# START OF GIVEN MATERIAL

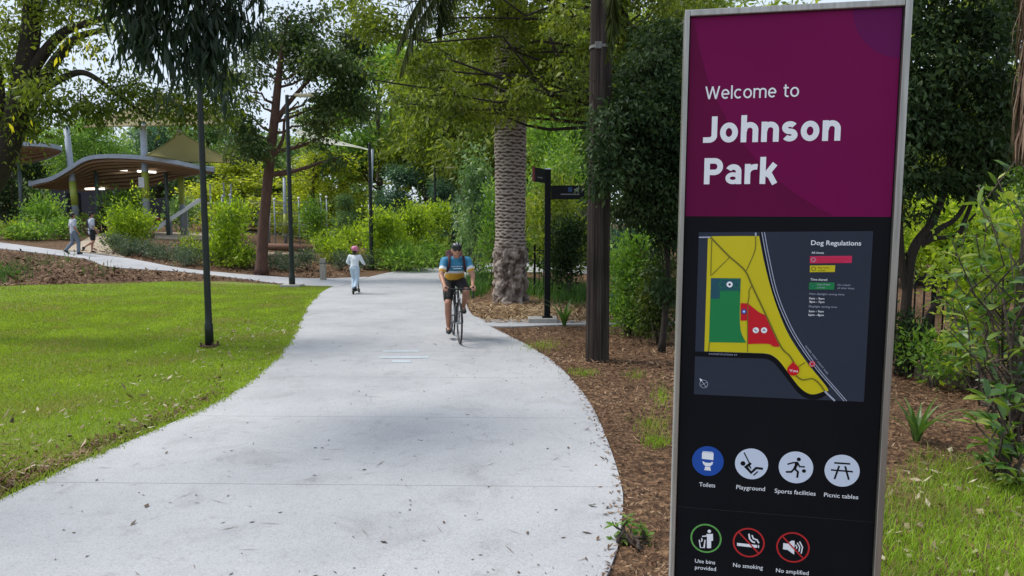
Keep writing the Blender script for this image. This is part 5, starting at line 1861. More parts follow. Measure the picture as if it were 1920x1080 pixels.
def frond(pts, n, L, w, hang=0.7):
    """a feather frond: rachis with two rows of narrow leaflets"""
    pts = smooth_line(pts, 10)
    V, F = [], []
    b = MB(); b.tube(pts, [0.03 - 0.025 * i / (len(pts) - 1) for i in range(len(pts))], 5)
    o = len(b.v)
    for i in range(n):
        t = 0.10 + 0.9 * i / n
        s = t * (len(pts) - 1); k = min(len(pts) - 2, int(s)); p = pts[k].lerp(pts[k + 1], s - k)
        d = (pts[k + 1] - pts[k]).normalized()
        side = d.cross(Vector((0, 0, 1)))
        side = side.normalized() if side.length > 0.05 else Vector((1, 0, 0))
        for sg in (-1, 1):
            a = (side * sg * 0.75 + d * 0.65 + Vector((0, 0, -hang)) + Vector((random.gauss(0, .12), random.gauss(0, .12), random.gauss(0, .12)))).normalized()
            l = L * (0.45 + 0.9 * math.sin(PI * min(1, 0.12 + t * 0.86))) * random.uniform(.8, 1.1) * 0.75
            q = a.cross(Vector((random.gauss(0, .4), random.gauss(0, .4), 1))).normalized() * w / 2
            m = p + a * l * .5 + Vector((0, 0, -0.02)); e = p + a * l + Vector((0, 0, -0.12 * l))
            b.add([p - q * .5, p + q * .5, m + q, e, m - q], [(0, 1, 2, 4), (4, 2, 3)])
    return b


random.seed(3)
top = g + Vector((0, 0, zt - .1))
for i in range(22):
    a = 2 * PI * i / 22 + random.uniform(-.1, .1); el = random.uniform(0.25, 1.15); l = random.uniform(3.2, 4.2)
    d = Vector((math.cos(a), math.sin(a), 0))
    pts = [Vector((0, 0, zt - .15)) + d * .2, Vector((0, 0, zt)) + d * l * .35 + Vector((0, 0, l * .35 * el)), Vector((0, 0, zt)) + d * l * .72 + Vector((0, 0, l * (.5 * el - .12))), Vector((0, 0, zt)) + d * l + Vector((0, 0, l * (.42 * el - .4)))]
    frond(pts, 46, 0.5, 0.035).build("frond", LF_PALM, palm)
for P in ([(900, -140, 15.5), (848, -60, 13.2), (812, 0, 12.6), (775, 60, 12.3), (752, 130, 12.2)], [(870, -140, 15.5), (835, -70, 13.4), (800, -20, 12.8), (770, 30, 12.6), (746, 85, 12.5)],
          [(1040, -150, 15.0), (1110, -100, 12.5), (1143, -40, 9.0), (1150, 30, 8.7), (1140, 105, 8.6)], [(870, -120, 15.5), (852, -60, 13.5), (838, -20, 13), (830, 20, 12.8), (822, 50, 12.8)]):
    frond([at(*p) - g for p in P], 130, 0.5 if P[0][0] != 1040 else 0.30, 0.026, hang=1.3).build("frond", LF_PALM, palm)

# ------------------------------------------------------------------ palm with a dead skirt, right edge
g = ground(at(1945, 420, 7.2).x, 7.2)
pd = thing("palm_tree", "palm at the right edge, its stem hidden by a skirt of dead brown fronds", "palm", g)
b = MB(); b.tube([(0, 0, -.03), (0.02, 0, 2), (0, 0, 6.0)], [.17, .14, .14], 14)
b.build("trunk", M_BARK, pd, smooth=True)
b = MB(); random.seed(9)
zlo = at(1905, 318, 7.2).z - g.z
for i in range(900):
    a = random.uniform(0, 2 * PI); z1 = random.uniform(zlo + .35, 5.2); l = random.uniform(.5, 1.2)
    z0 = max(zlo + random.uniform(-.05, .25), z1 - l)
    r1 = .15 + random.uniform(0, .05) + max(0, (z1 - zlo)) * 0.02; r0 = r1 + random.uniform(-.02, .09)
    d = Vector((math.cos(a), math.sin(a), 0)); s = Vector((-d.y, d.x, 0)) * random.uniform(.006, .016)
    da = s * random.uniform(-4, 4)
    p1 = d * r1 + Vector((0, 0, z1)); p0 = d * r0 + da + Vector((0, 0, z0)); pm = p1.lerp(p0, .5) + d * random.uniform(.0, .04)
    b.add([p1 - s, p1 + s, pm + s, p0, pm - s], [(0, 1, 2, 4), (4, 2, 3)])
b.build("dead_fronds", LF_DEADP, pd)

# ------------------------------------------------------------------ finger post
g = G(1026, 604)
fp = thing("finger_post", "slim black finger post with two arm signs on a low concrete block", "signpost", g)
b = MB(); b.box((-0.09, 0.02, 0.03), (0.56, 0.42, 0.12), bev=0.012); b.build("footing", M_STONE, fp)
h = at(1028, 318, g.y).z
M_BLKP = surf("black_powder_coat", (0.005, 0.006, 0.007), (0.009, 0.010, 0.011), scale=15, rough=0.65, spec=0.15)
b = MB(); b.box((0, 0, h / 2 + .04), (.115, .09, h - .08), bev=0.01); b.box((0, 0, .1), (.2, .17, .02), bev=.004); post = b.build("post", M_BLKP, fp)
b = MB(); b.box((0, 0, h + .012), (.12, .095, .024), bev=0.006); b.build("cap", plain("pale_cap", (.6, .65, .7), .3), fp)
k = g.y / FPX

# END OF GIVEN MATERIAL

• EXERCISE AIM: Your copy of the data above should match it exactly, except that pictures are left out.

• THE RESULT:
Keep writing the Blender script for this image. This is part 5, starting at line 1861. More parts follow. Measure the picture as if it were 1920x1080 pixels.
def frond(pts, n, L, w, hang=0.7):
    """a feather frond: rachis with two rows of narrow leaflets"""
    pts = smooth_line(pts, 10)
    V, F = [], []
    b = MB(); b.tube(pts, [0.03 - 0.025 * i / (len(pts) - 1) for i in range(len(pts))], 5)
    o = len(b.v)
    for i in range(n):
        t = 0.10 + 0.9 * i / n
        s = t * (len(pts) - 1); k = min(len(pts) - 2, int(s)); p = pts[k].lerp(pts[k + 1], s - k)
        d = (pts[k + 1] - pts[k]).normalized()
        side = d.cross(Vector((0, 0, 1)))
        side = side.normalized() if side.length > 0.05 else Vector((1, 0, 0))
        for sg in (-1, 1):
            a = (side * sg * 0.75 + d * 0.65 + Vector((0, 0, -hang)) + Vector((random.gauss(0, .12), random.gauss(0, .12), random.gauss(0, .12)))).normalized()
            l = L * (0.45 + 0.9 * math.sin(PI * min(1, 0.12 + t * 0.86))) * random.uniform(.8, 1.1) * 0.75
            q = a.cross(Vector((random.gauss(0, .4), random.gauss(0, .4), 1))).normalized() * w / 2
            m = p + a * l * .5 + Vector((0, 0, -0.02)); e = p + a * l + Vector((0, 0, -0.12 * l))
            b.add([p - q * .5, p + q * .5, m + q, e, m - q], [(0, 1, 2, 4), (4, 2, 3)])
    return b


random.seed(3)
top = g + Vector((0, 0, zt - .1))
for i in range(22):
    a = 2 * PI * i / 22 + random.uniform(-.1, .1); el = random.uniform(0.25, 1.15); l = random.uniform(3.2, 4.2)
    d = Vector((math.cos(a), math.sin(a), 0))
    pts = [Vector((0, 0, zt - .15)) + d * .2, Vector((0, 0, zt)) + d * l * .35 + Vector((0, 0, l * .35 * el)), Vector((0, 0, zt)) + d * l * .72 + Vector((0, 0, l * (.5 * el - .12))), Vector((0, 0, zt)) + d * l + Vector((0, 0, l * (.42 * el - .4)))]
    frond(pts, 46, 0.5, 0.035).build("frond", LF_PALM, palm)
for P in ([(900, -140, 15.5), (848, -60, 13.2), (812, 0, 12.6), (775, 60, 12.3), (752, 130, 12.2)], [(870, -140, 15.5), (835, -70, 13.4), (800, -20, 12.8), (770, 30, 12.6), (746, 85, 12.5)],
          [(1040, -150, 15.0), (1110, -100, 12.5), (1143, -40, 9.0), (1150, 30, 8.7), (1140, 105, 8.6)], [(870, -120, 15.5), (852, -60, 13.5), (838, -20, 13), (830, 20, 12.8), (822, 50, 12.8)]):
    frond([at(*p) - g for p in P], 130, 0.5 if P[0][0] != 1040 else 0.30, 0.026, hang=1.3).build("frond", LF_PALM, palm)

# ------------------------------------------------------------------ palm with a dead skirt, right edge
g = ground(at(1945, 420, 7.2).x, 7.2)
pd = thing("palm_tree", "palm at the right edge, its stem hidden by a skirt of dead brown fronds", "palm", g)
b = MB(); b.tube([(0, 0, -.03), (0.02, 0, 2), (0, 0, 6.0)], [.17, .14, .14], 14)
b.build("trunk", M_BARK, pd, smooth=True)
b = MB(); random.seed(9)
zlo = at(1905, 318, 7.2).z - g.z
for i in range(900):
    a = random.uniform(0, 2 * PI); z1 = random.uniform(zlo + .35, 5.2); l = random.uniform(.5, 1.2)
    z0 = max(zlo + random.uniform(-.05, .25), z1 - l)
    r1 = .15 + random.uniform(0, .05) + max(0, (z1 - zlo)) * 0.02; r0 = r1 + random.uniform(-.02, .09)
    d = Vector((math.cos(a), math.sin(a), 0)); s = Vector((-d.y, d.x, 0)) * random.uniform(.006, .016)
    da = s * random.uniform(-4, 4)
    p1 = d * r1 + Vector((0, 0, z1)); p0 = d * r0 + da + Vector((0, 0, z0)); pm = p1.lerp(p0, .5) + d * random.uniform(.0, .04)
    b.add([p1 - s, p1 + s, pm + s, p0, pm - s], [(0, 1, 2, 4), (4, 2, 3)])
b.build("dead_fronds", LF_DEADP, pd)

# ------------------------------------------------------------------ finger post
g = G(1026, 604)
fp = thing("finger_post", "slim black finger post with two arm signs on a low concrete block", "signpost", g)
b = MB(); b.box((-0.09, 0.02, 0.03), (0.56, 0.42, 0.12), bev=0.012); b.build("footing", M_STONE, fp)
h = at(1028, 318, g.y).z
M_BLKP = surf("black_powder_coat", (0.005, 0.006, 0.007), (0.009, 0.010, 0.011), scale=15, rough=0.65, spec=0.15)
b = MB(); b.box((0, 0, h / 2 + .04), (.115, .09, h - .08), bev=0.01); b.box((0, 0, .1), (.2, .17, .02), bev=.004); post = b.build("post", M_BLKP, fp)
b = MB(); b.box((0, 0, h + .012), (.12, .095, .024), bev=0.006); b.build("cap", plain("pale_cap", (.6, .65, .7), .3), fp)
k = g.y / FPX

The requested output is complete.